The feast-to-the-LORD purpose requires the whole community: a feast that leaves behind the children (who are the future of the community) or the animals (which provide the sacrificial system's offerings) is not the feast YHWH demanded. Moses defines compliance in total-community terms that leave no negotiating room: either everyone and everything goes, or the demand has not been met.

The inclusion of "sons and daughters" alongside "young and old" makes explicit what the original demand implied: this is not a pilgrimage of adult males but a complete community movement. Egypt's interpretation of "let my people go to worship" may have been the limited departure of the male workforce for religious observance at a distance; Moses' definition in verse 9 shatters that interpretation. ALL of Israel, children, elderly, animals, all, is the demanded departure group. Nothing that belongs to Israel will be left in Egypt.

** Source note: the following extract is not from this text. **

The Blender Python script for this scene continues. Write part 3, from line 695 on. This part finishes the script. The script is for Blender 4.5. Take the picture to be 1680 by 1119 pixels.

Moses' "we must hold a feast to the LORD" grounds the scope of the demanded exodus in the theological purpose: the feast requires the full community. A feast-to-the-LORD with the men only is not the feast YHWH is calling; it is a performance of a fraction of the demanded act. The totality of the demand is theologically derived: YHWH has claimed all of Israel ("my people"), so the feast of "my people" requires all of them. Moses is not expanding the demand strategically; he is specifying what YHWH's demand has always meant.